(specially concurring) — I concur in the part of the majority opinion which holds damages for loss of consortium stop upon the death of the injured spouse and that because plaintiff’s husband lived only a few minutes after the collision plaintiff did not sustain damages for loss of consortium in any amount capable of calculation and therefore the trial court was right in sustaining defendant’s motion for judgment notwithstanding the verdict. This part of the opinion is necessary to the decision.
*210However, the principal matter with which the majority opinion concerns itself is the establishment of a rule that a wife has a cause of action against one who has wrongfully or negligently so injured her husband as to deprive her of his consortium. This part of the opinion is not necessary to the decision in this case.
But the majority gives it special emphasis, stating: “From Acuff v. Schmit, supra, it will be seen we are committed to the rule that a wife has a cause of action against one who has wrongfully or negligently so injured her husband as to deprive her of his consortium.” However, the Acuff ease is the only one in which this court has decided this question and that decision was by a divided court.

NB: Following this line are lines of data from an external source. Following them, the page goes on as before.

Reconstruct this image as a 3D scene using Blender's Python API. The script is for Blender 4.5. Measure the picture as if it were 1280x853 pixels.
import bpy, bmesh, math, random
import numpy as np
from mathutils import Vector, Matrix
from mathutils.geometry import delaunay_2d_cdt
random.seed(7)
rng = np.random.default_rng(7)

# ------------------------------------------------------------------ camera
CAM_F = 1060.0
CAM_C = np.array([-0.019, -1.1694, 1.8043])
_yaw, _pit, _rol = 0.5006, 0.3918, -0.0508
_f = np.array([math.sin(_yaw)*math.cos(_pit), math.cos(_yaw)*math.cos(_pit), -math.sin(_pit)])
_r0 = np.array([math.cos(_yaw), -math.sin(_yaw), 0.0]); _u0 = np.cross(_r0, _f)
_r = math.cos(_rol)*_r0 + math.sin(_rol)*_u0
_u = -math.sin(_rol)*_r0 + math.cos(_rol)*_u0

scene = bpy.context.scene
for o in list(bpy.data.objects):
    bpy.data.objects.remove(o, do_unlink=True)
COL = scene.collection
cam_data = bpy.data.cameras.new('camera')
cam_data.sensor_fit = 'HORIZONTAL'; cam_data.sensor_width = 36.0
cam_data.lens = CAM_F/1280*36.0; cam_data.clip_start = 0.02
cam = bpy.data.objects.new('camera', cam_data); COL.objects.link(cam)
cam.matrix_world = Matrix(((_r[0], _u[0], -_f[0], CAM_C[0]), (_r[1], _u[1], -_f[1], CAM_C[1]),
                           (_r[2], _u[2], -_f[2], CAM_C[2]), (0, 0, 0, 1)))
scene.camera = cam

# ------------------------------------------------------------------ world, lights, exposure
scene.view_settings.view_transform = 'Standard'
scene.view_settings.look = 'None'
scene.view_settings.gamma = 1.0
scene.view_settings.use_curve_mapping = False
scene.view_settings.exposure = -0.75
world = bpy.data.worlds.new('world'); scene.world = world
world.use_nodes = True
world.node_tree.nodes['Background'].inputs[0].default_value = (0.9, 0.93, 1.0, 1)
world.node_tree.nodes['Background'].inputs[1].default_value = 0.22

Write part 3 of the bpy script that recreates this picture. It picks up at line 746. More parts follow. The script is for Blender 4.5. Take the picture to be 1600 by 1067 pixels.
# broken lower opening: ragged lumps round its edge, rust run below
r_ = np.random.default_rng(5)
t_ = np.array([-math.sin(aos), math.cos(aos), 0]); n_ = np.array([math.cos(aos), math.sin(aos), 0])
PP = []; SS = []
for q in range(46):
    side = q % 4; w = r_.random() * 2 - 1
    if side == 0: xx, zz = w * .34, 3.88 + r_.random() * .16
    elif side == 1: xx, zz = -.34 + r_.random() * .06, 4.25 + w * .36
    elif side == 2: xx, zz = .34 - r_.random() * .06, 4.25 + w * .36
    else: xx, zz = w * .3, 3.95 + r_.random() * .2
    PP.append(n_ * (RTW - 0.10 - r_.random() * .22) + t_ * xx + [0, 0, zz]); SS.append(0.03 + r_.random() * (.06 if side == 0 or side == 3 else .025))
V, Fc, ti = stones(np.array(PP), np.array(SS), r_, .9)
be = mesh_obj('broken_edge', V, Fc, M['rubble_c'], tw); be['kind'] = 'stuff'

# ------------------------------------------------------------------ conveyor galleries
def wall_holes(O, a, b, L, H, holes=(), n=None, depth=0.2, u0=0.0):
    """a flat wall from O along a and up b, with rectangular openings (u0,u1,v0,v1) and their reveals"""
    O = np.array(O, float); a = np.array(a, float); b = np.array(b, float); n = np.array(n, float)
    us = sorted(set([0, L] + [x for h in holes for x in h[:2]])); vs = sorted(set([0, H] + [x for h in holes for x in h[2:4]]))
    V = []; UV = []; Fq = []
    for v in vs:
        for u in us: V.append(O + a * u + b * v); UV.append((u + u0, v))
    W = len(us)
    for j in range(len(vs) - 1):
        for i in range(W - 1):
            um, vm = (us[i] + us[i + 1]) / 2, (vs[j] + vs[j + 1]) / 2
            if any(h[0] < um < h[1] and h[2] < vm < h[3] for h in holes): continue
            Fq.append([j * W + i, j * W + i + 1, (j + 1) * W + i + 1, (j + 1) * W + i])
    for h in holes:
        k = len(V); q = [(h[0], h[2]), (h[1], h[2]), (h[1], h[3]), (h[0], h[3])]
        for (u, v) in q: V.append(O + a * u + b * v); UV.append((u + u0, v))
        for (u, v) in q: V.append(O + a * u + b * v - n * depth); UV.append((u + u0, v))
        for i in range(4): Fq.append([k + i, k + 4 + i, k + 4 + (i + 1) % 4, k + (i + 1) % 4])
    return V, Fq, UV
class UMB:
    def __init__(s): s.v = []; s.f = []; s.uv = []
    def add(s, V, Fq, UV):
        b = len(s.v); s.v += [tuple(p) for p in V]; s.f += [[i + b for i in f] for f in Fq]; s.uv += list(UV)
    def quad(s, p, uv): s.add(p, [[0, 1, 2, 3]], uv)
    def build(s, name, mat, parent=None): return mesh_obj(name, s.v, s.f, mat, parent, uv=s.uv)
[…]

That this question is by no means settled in this country is evidenced by the following statement in 23 A. L. R.2d 1380, in connection with an annotation upon it:
“Neither the courts nor the legal text writers are able to agree on a definition of consortium, and, while the former are almost unanimously agreed that the wife has no right of action for its loss through the negligent injury of her husband by a third person, the latter, with almost equal unanimity, feel that she should have such a right of action.”
The decisions listed in the foregoing A. L. R. annotation and its supplement service show the dissenting opinion in the Acuff case is in accord with the majority rule of the courts of this country. I would follow that rule. Therefore, I disagree with this part of the majority opinion.
I am authorized to state Judges Thompson and Peterson join in this special concurrence.